### Data to use

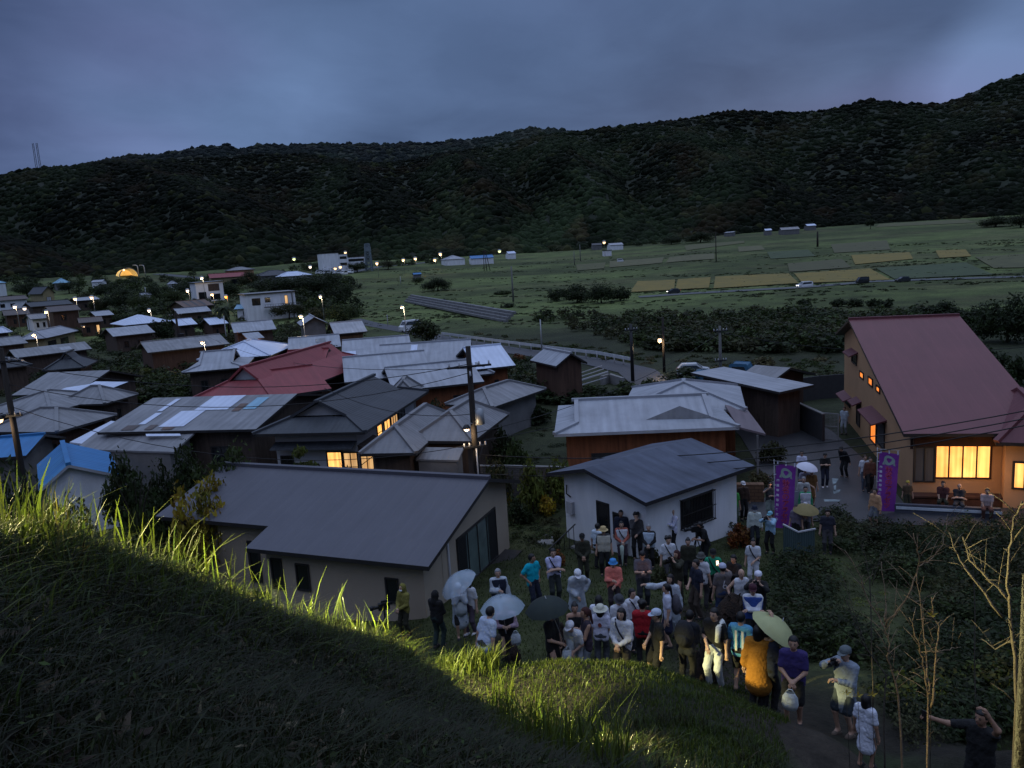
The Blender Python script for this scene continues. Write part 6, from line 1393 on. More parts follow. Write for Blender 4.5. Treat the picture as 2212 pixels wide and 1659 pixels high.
vehicle('white_car', 'white van half hidden by the big dark tree at the village edge', G(886, 716), R(40), 'van', paint('white', (.62, .63, .65))); vehicle('blue_truck', 'blue light truck parked beside the flat-pitched shed', G(1566, 836), R(150), 'truck', paint('blue', (.035, .11, .19)))
vehicle('silver_car', 'pale car whose roof shows above the dark hedge', G(1498, 812), R(170), 'hatch', paint('silver', (.45, .47, .5)))
for k, (px, py, kd) in enumerate(((690, 592, 'van'), (703, 592, 'mpv'), (713, 590, 'van'), (729, 592, 'mpv'), (744, 594, 'van'), (758, 591, 'van'))):
    vehicle('parked_car', ('white van leftmost in the far car park', 'white minivan second from left in the far car park', 'white van third from left in the far car park', 'white minivan under the pair of lamps', 'white van right of the pair of lamps', 'white van rightmost in the far car park')[k], G(px, py), R((20, 35, 28, 60, 70, 80)[k]), kd, paint('white', (.62, .63, .65)), group='cars in the far car park')

# --- cycad trunks left standing in the yard
FUR = mat('shaggy_cycad_bark', (.030, .017, .011), var=.6, scale=9, bump=1.0, bscale=30, rough=1, col2=(.010, .007, .006))
def stump(label, bx, ty, by, wpx, r=None, tuft=False, lean=None):
    p = AG(bx, by, r) if r else GF(bx, by, 0); d = (p - Vector(CP)).length / FPX; rad = wpx * d / 2; top = None
    lo, hi = .2, 6
    for _ in range(30):
        md = (lo + hi) / 2
        if proj(p + Vector((0, 0, md)))[1] > ty: lo = md
        else: hi = md
    h = lo; e = empty('cycad_trunk', p, 0, label, 'tree trunk', 'shaggy cycad trunks in the yard'); b = MB(); r_ = random.Random(bx)
    lx, ly = lean or (0, 0)
    pth = [Vector((lx * t, ly * t, -.2 + (h + .2) * t)) for t in np.linspace(0, 1, 9)]; b.tube(pth, [rad * q for q in (.9, 1, 1.02, 1, 1.03, 1.02, .98, .8, .3)], 12)
    for k in range(int(150 + h * 60)):                                        # leaf-base scales
        t = r_.uniform(.05, .97); a = r_.uniform(0, 6.28); c = pth[0].lerp(pth[-1], t); q = rad * (1.0 if t < .85 else (1.3 - t * .9)); u = Vector((math.cos(a), math.sin(a), 0)); s = rad * r_.uniform(.16, .3)
        v = Vector((-math.sin(a), math.cos(a), 0)) * s; o_ = c + u * q * .93; b.add([o_ - v, o_ + v, o_ + u * s * .9 + Vector((0, 0, s * 1.5))], [(0, 1, 2)])
    b.build('trunk', FUR, e)
    if tuft:
        b = MB(); b.ell(pth[-1] + Vector((0, 0, .08)), (rad * .55, rad * .55, .14), 7, 5); b.build('crown', PALE, e)
        for k in range(7): a = k * .9; b = MB() if k == 0 else b; b.poly([pth[-1] + Vector((0, 0, .2)), pth[-1] + Vector((math.cos(a) * .14, math.sin(a) * .14, .3)), pth[-1] + Vector((math.cos(a + .4) * .12, math.sin(a + .4) * .12, .24))])
        b.build('leaf_tuft', LM['dark'], e)
    return e
stump('dark cycad trunk with a pale cut crown by the white house rail', 1280, 1100, 1150, 17, r=29.8, tuft=True); stump('dark pointed cycad trunk beside the white house door', 1347, 1078, 1150, 17, r=28.6); stump('dark cycad trunk in front of the white house corner', 1403, 1080, 1140, 15, r=29.0)
stump('shaggy cycad trunk with an orange-lit edge among the front row of people', 1216, 1346, 1440, 27, r=15.8); stump('short reddish cycad stump beside the woman with the clear umbrella', 1113, 1394, 1440, 25, r=16.2)
stump('thick leaning cycad trunk at the right front of the crowd', 1505, 1312, 1450, 52, r=14.8, lean=(.95, .5))
for o in list(bpy.data.objects):
    if o.type == 'EMPTY' and o.name.split('.')[0] in ('minivan', 'kei_van', 'dark_car', 'white_van', 'silver_car'): o.scale = (.74, .74, .74)
# ------------------------------------------------------------------ people
def surfnet(f, lo, hi, h):
    "naive surface nets of a distance field"
    xs = [np.arange(lo[i], hi[i] + h, h) for i in range(3)]
    Xg, Yg, Zg = np.meshgrid(*xs, indexing='ij'); g = f(Xg, Yg, Zg)
    s = g < 0; n0, n1, n2 = g.shape
    acc = np.zeros((n0 - 1, n1 - 1, n2 - 1, 3)); cnt = np.zeros((n0 - 1, n1 - 1, n2 - 1))
    cn = [(i, j, k) for i in (0, 1) for j in (0, 1) for k in (0, 1)]
    sl = lambda o: tuple(slice(o[a], g.shape[a] - 1 + o[a]) for a in range(3))
    for a in cn:
        for ax in range(3):
            if a[ax]: continue
            b = list(a); b[ax] = 1; ga, gb = g[sl(a)], g[sl(b)]; m = (ga < 0) != (gb < 0)
            t = np.where(m, ga / np.where(m, ga - gb, 1), 0)
            for c in range(3): acc[..., c] += np.where(m, a[c] + (t if c == ax else 0), 0)
            cnt += m
    m = cnt > 0; idx = np.full(m.shape, -1); idx[m] = np.arange(m.sum())
    I = np.argwhere(m); V = (I + acc[m] / cnt[m][:, None]) * h + np.array(lo)
    Fs = []
    for ax in range(3):
        u, v = (ax + 1) % 3, (ax + 2) % 3
        sh = [slice(None)] * 3; sh2 = [slice(None)] * 3; sh[ax] = slice(0, -1); sh2[ax] = slice(1, None)
        ch = s[tuple(sh)] != s[tuple(sh2)]; P = np.argwhere(ch)
        ok = (P[:, u] > 0) & (P[:, v] > 0) & (P[:, u] < g.shape[u] - 1) & (P[:, v] < g.shape[v] - 1); P = P[ok]
        if not len(P): continue
        ins = s[tuple(P.T)]
        def cell(du, dv): q = P.copy(); q[:, u] += du; q[:, v] += dv; return idx[tuple(q.T)]
        q = np.stack([cell(-1, -1), cell(0, -1), cell(0, 0), cell(-1, 0)], 1); q[~ins] = q[~ins][:, ::-1]; Fs.append(q)
    return V, np.concatenate(Fs)
def field(prims, k=.03):
    "smooth union of round cones (a, b, ra, rb) and ellipsoids ('e', c, r, M)"
    def f(X, Y, Z):
        P = np.stack([X, Y, Z], -1); out = np.full(X.shape, 9.0)
        for q in prims:
            if isinstance(q[0], str):
                p = P - np.array(q[1])
                if q[3] is not None: p = p @ q[3]
                r = np.array(q[2]); l = np.linalg.norm(p / r, axis=-1); l2 = np.linalg.norm(p / r ** 2, axis=-1); d = l * (l - 1) / np.maximum(l2, 1e-6)
            else:
                a, b, ra, rb = q[:4]; a = np.array(a, float); b = np.array(b, float); ba = b - a; pa = P - a
                if len(q) > 4: sc = np.array([1, 1 / q[4], 1]); ba = ba * sc; pa = pa * sc
                t = np.clip((pa @ ba) / max(ba @ ba, 1e-9), 0, 1); d = np.linalg.norm(pa - t[..., None] * ba, axis=-1) - (ra + (rb - ra) * t)
            hh = np.clip(.5 + .5 * (out - d) / k, 0, 1); out = out * (1 - hh) + d * hh - k * hh * (1 - hh)
        return out
    return f
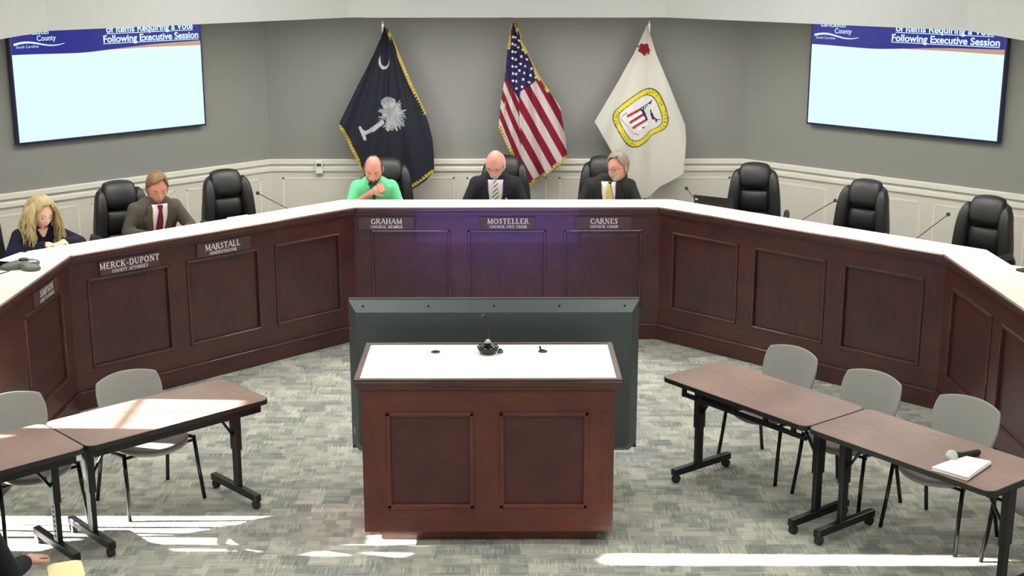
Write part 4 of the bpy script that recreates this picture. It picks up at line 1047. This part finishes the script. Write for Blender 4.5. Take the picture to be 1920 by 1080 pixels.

######

Problem statement: Restate word for word every line from the top of the entries above to the line with "vehicle('parked_car', ('white van", inclusive, and skip any pictures.

Problem solution:
The Blender Python script for this scene continues. Write part 6, from line 1393 on. More parts follow. Write for Blender 4.5. Treat the picture as 2212 pixels wide and 1659 pixels high.
vehicle('white_car', 'white van half hidden by the big dark tree at the village edge', G(886, 716), R(40), 'van', paint('white', (.62, .63, .65))); vehicle('blue_truck', 'blue light truck parked beside the flat-pitched shed', G(1566, 836), R(150), 'truck', paint('blue', (.035, .11, .19)))
vehicle('silver_car', 'pale car whose roof shows above the dark hedge', G(1498, 812), R(170), 'hatch', paint('silver', (.45, .47, .5)))
for k, (px, py, kd) in enumerate(((690, 592, 'van'), (703, 592, 'mpv'), (713, 590, 'van'), (729, 592, 'mpv'), (744, 594, 'van'), (758, 591, 'van'))):
    vehicle('parked_car', ('white van leftmost in the far car park', 'white minivan second from left in the far car park', 'white van third from left in the far car park', 'white minivan under the pair of lamps', 'white van right of the pair of lamps', 'white van rightmost in the far car park')[k], G(px, py), R((20, 35, 28, 60, 70, 80)[k]), kd, paint('white', (.62, .63, .65)), group='cars in the far car park')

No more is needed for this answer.